Through BCSC's OneStep software, when a potential gun purchaser furnishes their driver's license, the license is scanned and all data points, including the photo, are captured and automatically filtered into the appropriate data fields in the system. As neither the gun dealer nor the buyer has to handwrite or keyboard information, the possibility of human error is virtually eliminated.

In addition, OneStep also allows for the digital processing and storage of the Firearms Transaction Record, or Form 4473, a requirement for any purchaser of a firearm under federal law. As a long-standing solution in the industry, it is recognized by the ATF as an approved and compliant system for conducting legal gun transactions. ATF rules and regulations governing all Federal Firearm License holders are described in a 228-page regulations reference guide. "We specifically designed our solution to directly align with ATF requirements," commented Want. "With OneStep, gun dealers can be assured that they are making a transaction that is in full compliance with ATF regulations."

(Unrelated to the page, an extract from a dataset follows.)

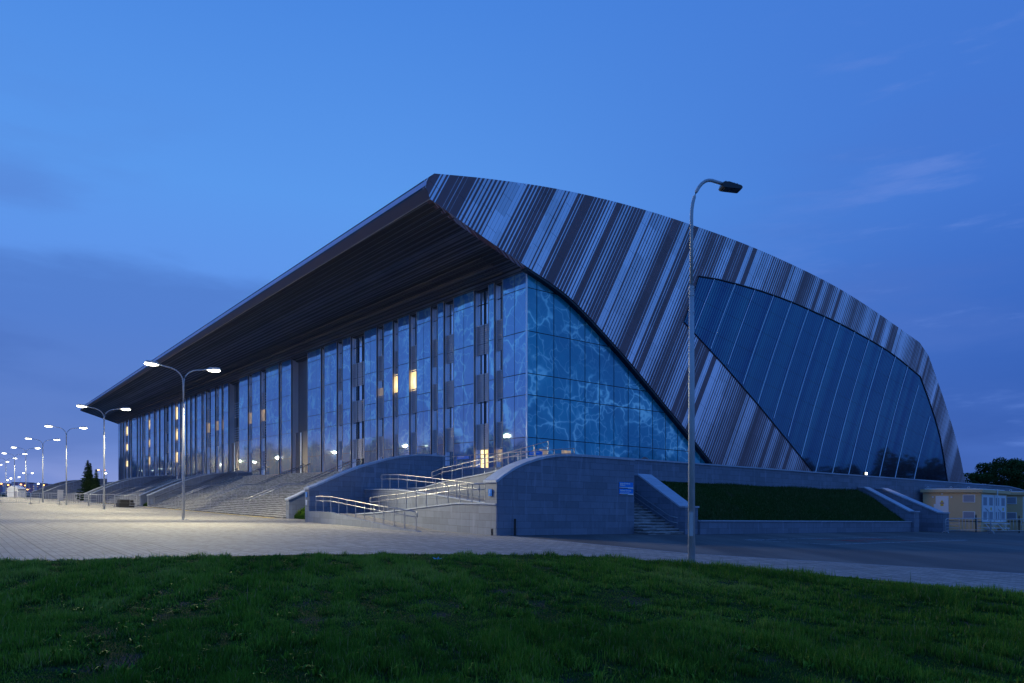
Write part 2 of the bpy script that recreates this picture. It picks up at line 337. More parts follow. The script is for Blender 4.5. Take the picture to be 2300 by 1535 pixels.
M['vent'] = mat('grey_vent_slats', (.33, .35, .42), .5, fn=lambda t, p: (lambda s: (t.l.new(t.uv(), s.inputs[0]), t.l.new(t.mix(t.rng(t.m('FRACT', t.m('MULTIPLY', s.outputs[1], 12)), .55, .75), (.36, .38, .44), (.16, .17, .21)), p.inputs['Base Color'])))(t.new('ShaderNodeSeparateXYZ')))
M['sign_blue'] = mat('sign_blue', (.0, .26, .78), .35); M['sign_white'] = mat('sign_lettering_white', (.85, .88, .9), .5)
M['sign_red'] = mat('sign_red', (.35, .03, .04), .5); M['sign_green'] = mat('sign_green', (.03, .20, .14), .5); M['sign_brown'] = mat('sign_khaki', (.26, .20, .12), .5)
M['warn_yellow'] = mat('warning_yellow', (.75, .5, .04), .5)
M['yellow_line'] = mat('tactile_yellow_line', (.62, .43, .10), .7)
def worn(c0, th):
    def f(t, p):
        n = t.noise(t.uv(), 5, 6, .7); t.put(t.rng(n, th, th+.12), p.inputs['Alpha']); p.inputs['Base Color'].default_value = (*c0, 1)
    return f
M['mark_white'] = mat('worn_white_marking', rough=.8, fn=worn((.42, .44, .48), .40)); M['mark_red'] = mat('worn_red_marking', rough=.8, fn=worn((.6, .10, .08), .44))
M['tent'] = mat('white_tent_fabric', (.8, .8, .82), .7)
M['litter'] = mat('pale_blue_plastic', (.12, .45, .7), .4)
M['sodium_tint_wall'] = mat('sodium_tinted_apartment_wall', rough=.8, fn=lambda t, p: (lambda s: (t.l.new(t.uv(), s.inputs[0]), t.l.new(t.mix(t.rng(t.m('FRACT', t.m('MULTIPLY', s.outputs[0], .11)), .45, .55), (.9, .60, .62), (.6, .25, .30)), p.inputs['Base Color']), setattr(p.inputs['Emission Strength'], 'default_value', 0)))(t.new('ShaderNodeSeparateXYZ')))  # pink put into the wall colour for sodium lamp light on the fronts

# ------------------------------------------------------------------ mesh builder
class MB:
    """collects faces in design coordinates; writes one mesh with box-projected UVs in metres"""
    def __init__(s, tf=W): s.v = []; s.f = []; s.m = []; s.tf = tf; s.uvs = None
    def face(s, pts, mi=0):
        i = len(s.v); s.v += [tuple(p) for p in pts]; s.f.append(tuple(range(i, i+len(pts)))); s.m.append(mi)
    def box(s, a0, a1, b0, b1, z0, z1, mi=0):
        c = [(a0, b0, z0), (a1, b0, z0), (a1, b1, z0), (a0, b1, z0), (a0, b0, z1), (a1, b0, z1), (a1, b1, z1), (a0, b1, z1)]
        for q in ((0, 3, 2, 1), (4, 5, 6, 7), (0, 1, 5, 4), (1, 2, 6, 5), (2, 3, 7, 6), (3, 0, 4, 7)): s.face([c[i] for i in q], mi)
        return s
    def prism(s, poly, lo, hi, axis, mi=0, cap=None):
        """poly = 2-D points; axis 'a': (b,z) extruded over a; 'b': (a,z) over b; 'z': (a,b) over z"""
        def P(p, t): return {'a': (t, p[0], p[1]), 'b': (p[0], t, p[1]), 'z': (p[0], p[1], t)}[axis]
        A = [P(p, lo) for p in poly]; B = [P(p, hi) for p in poly]; n = len(poly)
        s.face(A, mi if cap is None else cap); s.face(B[::-1], mi if cap is None else cap)
        for i in range(n): j = (i+1) % n; s.face([A[i], B[i], B[j], A[j]], mi)
        return s
    def tube(s, path, r, seg=8, mi=0, r2=None):
        P = [Vector(p) for p in path]; rings = []
        up0 = Vector((0, 0, 1))
        for i, p in enumerate(P):
            d = (P[min(i+1, len(P)-1)] - P[max(i-1, 0)])
            if d.length < 1e-6: d = Vector((0, 0, 1))
            d.normalize(); u = up0 if abs(d.z) < .95 else Vector((1, 0, 0))
            x = d.cross(u).normalized(); y = x.cross(d)
            k = r if r2 is None else r + (r2-r)*i/(len(P)-1)
            rings.append([p + x*math.cos(2*math.pi*j/seg)*k + y*math.sin(2*math.pi*j/seg)*k for j in range(seg)])
        for i in range(len(rings)-1):
            for j in range(seg): k = (j+1) % seg; s.face([rings[i][j], rings[i][k], rings[i+1][k], rings[i+1][j]], mi)
        s.face(rings[0][::-1], mi); s.face(rings[-1], mi); return s
    def build(s, name, mats, parent=None, origin=None, smooth=False):
        if not isinstance(mats, (list, tuple)): mats = [mats]
        if origin is None: origin = tuple(parent['_o']) if parent is not None and '_o' in parent else (0, 0, 0)
        o3 = Vector(origin)
        me = bpy.data.meshes.new(name)
        vs = [Vector(s.tf(p)) - o3 for p in s.v]
        me.from_pydata(vs, [], s.f)
        uv = me.uv_layers.new(name='UVMap'); data = []
        for f in s.f:
            p = [Vector(s.v[i]) for i in f]
            nx = ny = nz = 0.
            for i in range(len(p)):
                c, d = p[i], p[(i+1) % len(p)]
                nx += (c.y-d.y)*(c.z+d.z); ny += (c.z-d.z)*(c.x+d.x); nz += (c.x-d.x)*(c.y+d.y)
            ax, ay, az = abs(nx), abs(ny), abs(nz)
            for q in p:
                if ax >= ay and ax >= az: data += [q.y, q.z]
                elif ay >= az: data += [q.x, q.z]
                else: data += [q.x, q.y]
        uv.data.foreach_set('uv', data)
        for m in mats: me.materials.append(m)
        me.polygons.foreach_set('material_index', s.m)
        bm = bmesh.new(); bm.from_mesh(me); bmesh.ops.remove_doubles(bm, verts=bm.verts, dist=1e-5); bmesh.ops.recalc_face_normals(bm, faces=bm.faces)
        if smooth:
            for f in bm.faces: f.smooth = True
        bm.to_mesh(me); bm.free(); me.update()
        o = bpy.data.objects.new(name, me); COL.objects.link(o)
        if parent is not None: o.parent = parent
        else: o.location = o3
        o['_o'] = tuple(origin); return o
def tag(o, label=None, cat=None, group=None, kind=None):
    if label: o['label'] = label
    if cat: o['category'] = cat
    if group: o['group'] = group
    if kind: o['kind'] = kind
    return o
def thing(name, loc, label, cat, group=None, rz=0):
    o = bpy.data.objects.new(name, None); COL.objects.link(o); o.location = loc; o.rotation_euler = (0, 0, rz); o.empty_display_size = .3
    o['_o'] = tuple(loc); return tag(o, label, cat, group)
def local(name, label, cat, group=None):          # prototype thing built in its own coordinates
    return thing(name, (0, 0, 0), label, cat, group)
def copy_tree(o, loc, rz=0., label=None):
    def cp(x, par):
        c = x.copy(); COL.objects.link(c); c.parent = par
        for ch in x.children: cp(ch, c)
        return c
    c = cp(o, None); c.location = loc; c.rotation_euler = (0, 0, rz)
    if label: c['label'] = label
    return c
def interp(pts, x):
    for (x0, y0), (x1, y1) in zip(pts, pts[1:]):
        if x0 <= x <= x1 or x1 <= x <= x0: return y0 + (y1-y0)*(x-x0)/(x1-x0 if x1 != x0 else 1)
    return pts[0][1] if abs(x-pts[0][0]) < abs(x-pts[-1][0]) else pts[-1][1]
def smoothpts(pts, n=4):
    out = []
    for i in range(len(pts)-1):
        p0 = pts[max(i-1, 0)]; p1 = pts[i]; p2 = pts[i+1]; p3 = pts[min(i+2, len(pts)-1)]
        for k in range(n):
            t = k/n
            out.append(tuple(.5*((2*p1[j]) + (-p0[j]+p2[j])*t + (2*p0[j]-5*p1[j]+4*p2[j]-p3[j])*t*t + (-p0[j]+3*p1[j]-3*p2[j]+p3[j])*t**3) for j in (0, 1)))
    out.append(pts[-1]); return out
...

As dealers are frequently subjected to ATF surprise audits, OneStep enables them to instantly and accurately produce records as proof of compliance with regulations. A purchaser's complete identification background, buying history, Form 4473, and any other related documentation associated with a transaction are all centrally stored and immediately retrievable from the system database. This is especially important if a suspect in a gun-related incident remains at large. Fast and immediate access to information that will help positively identify a suspect is critical in helping law enforcement.

In addition to automating the accurate completion of the Form 4473, OneStep also can accommodate the Form 3310 involved with the purchase of multiple handguns. With the integration of OneStep, gun dealers are able to conduct an inventory more quickly and accurately, ensuring that no gun goes missing, and all firearms in the possession of a dealer are accounted for up to the time of purchase. BCSC also supports dealers with compliant records archiving, either by instituting a data back-up program, or establishing an off-site colocation data center.

"Technology has made great strides since we first started working with gun dealers to implement compliant digital transaction methods more than 20 years ago," Want comments. "But we can be doing so much more to further ensure the safe and proper disposition of firearms." Recently, BCSC introduced a tablet-based interface at point-of-sale at several of its gun dealer customer locations. In addition to capturing data required for the transaction, the OneStep system can capture the video of the transaction along with a current photo of the customer.